Pour achalander son Magasin général, le journaliste a rencontré tous ceux qu’il a pu atteindre. Il raconte leurs anecdotes et leurs points de vue irréconciliables, chacun de son côté de la ligne de front. Juge contre avocats, parents contre accusateurs, police contre mis en examen, police contre police. L’auteur les laisse parler, ne tranche pas, quitte à ressortir avec plus de questions qu’en entrant. Il met un point d’honneur à ne pas faire semblant de savoir.
Affaire personnelle, aussi, pour les mis en examen, qui ont expérimenté chacun à leur manière la prison et/ou le contrôle judiciaire, les questions absurdes des flics qui fouillaient leurs bibliothèques et des journalistes qui fouillaient leurs poubelles. L’exposition de leur personne, subie puis assumée, quitte à essuyer les procès en “peoplisation”.
Affaire personnelle pour le juge d’instruction et les policiers, sans cesse blessés par les piques contre leur enquête, les avocats énervants, les journalistes innocentistes, les interrogés ingouvernables. Alors qu’eux, professionnels, ont le droit et le devoir d’arrêter, de mettre en garde a vue, mais n’y adjoignent pas le privilège de la parole. Dufresne leur donne l’occasion de s’expliquer, sans bien savoir si ces flics viennent se livrer en cachette ou en service commandé.
“Je suis dans une affaire qui me dépasse”, a dit Julien Coupat à sa mère, citée dans le livre. L’affaire d’une époque, ajoute Dufresne. Quelle époque? Celle où, parmi 4000 “actes de malveillance” constatés chaque année sur les voies SNCF, quelques crochets sur des caténaires se transforment en affaire terroriste parce qu’ils seraient animés d’une volonté politique.
Celle où le refus de répondre à la police, le silence face à l’injonction de transparence, est déjà une faute. Où le dossier transforme la discrétion en clandestinité, l’anonymat en dissimulation. En disséminant des extraits de la procédure dans son récit, l’auteur permet par moments de la saisir, l’époque, à travers une question des enquêteurs :
“Vous êtes âgé de 27 ans. Tous les jeunes de votre génération ont été élevés dans un monde où la technologie domine, télévision, informatique, téléphonie mobile. Or vous nous avez déclaré ne pas posséder de téléphone portable. Bien que ce soit évidemment votre droit le plus entier, pourquoi ce choix?”
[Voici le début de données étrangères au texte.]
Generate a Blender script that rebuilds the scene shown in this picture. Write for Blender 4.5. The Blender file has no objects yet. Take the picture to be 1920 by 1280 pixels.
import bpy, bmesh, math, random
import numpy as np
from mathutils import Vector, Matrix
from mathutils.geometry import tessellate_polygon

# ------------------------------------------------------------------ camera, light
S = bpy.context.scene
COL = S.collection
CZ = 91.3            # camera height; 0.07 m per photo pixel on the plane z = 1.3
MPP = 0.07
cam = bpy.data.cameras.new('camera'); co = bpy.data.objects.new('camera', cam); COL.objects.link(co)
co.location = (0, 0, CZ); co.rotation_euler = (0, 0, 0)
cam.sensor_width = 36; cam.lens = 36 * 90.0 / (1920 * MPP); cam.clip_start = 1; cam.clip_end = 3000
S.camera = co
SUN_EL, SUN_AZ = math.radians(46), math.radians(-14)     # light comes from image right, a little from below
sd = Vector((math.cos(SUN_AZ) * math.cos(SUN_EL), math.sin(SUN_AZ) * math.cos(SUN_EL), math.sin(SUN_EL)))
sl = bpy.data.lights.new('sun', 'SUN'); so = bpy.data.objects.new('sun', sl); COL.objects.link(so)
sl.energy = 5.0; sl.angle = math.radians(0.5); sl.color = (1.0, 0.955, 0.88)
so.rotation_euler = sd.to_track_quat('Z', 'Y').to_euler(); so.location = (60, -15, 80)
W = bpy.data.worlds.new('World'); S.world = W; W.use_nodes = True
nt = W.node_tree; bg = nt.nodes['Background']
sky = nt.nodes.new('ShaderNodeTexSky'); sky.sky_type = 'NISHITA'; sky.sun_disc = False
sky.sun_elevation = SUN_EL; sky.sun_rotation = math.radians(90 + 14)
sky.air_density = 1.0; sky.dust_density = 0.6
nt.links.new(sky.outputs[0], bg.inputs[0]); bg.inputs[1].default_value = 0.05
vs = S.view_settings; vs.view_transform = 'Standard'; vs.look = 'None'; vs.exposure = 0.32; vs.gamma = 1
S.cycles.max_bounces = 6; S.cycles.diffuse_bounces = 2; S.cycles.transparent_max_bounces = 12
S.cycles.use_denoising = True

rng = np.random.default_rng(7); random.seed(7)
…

Procès-verbal D427, extrait de Tarnac, Magasin Général.
Dufresne montre à quel point le pouvoir politique s’est saisi de cette affaire, pour “détecter la menace” avant qu’il ne se passe quoi que ce soit, intervenir pour empêcher. Et communiquer.
Le récit, pour qui s’est penché sur l’affaire, qui a passé du temps à y perdre son temps, se lit d’une traite. Pour Dufresne, au bout de trois ans d’enquête, ce livre a des allures de libération. Il condamne pourtant ses confrères à continuer d’errer dans le dossier. Issus de boutiques concurrentes, nous avons parfois fraternisé dans ce passe-temps commun : Tarnac, question personnelle et question d’époque.
Tarnac, magasin général, David Dufresne, Calmann-Lévy, 7 mars 2012.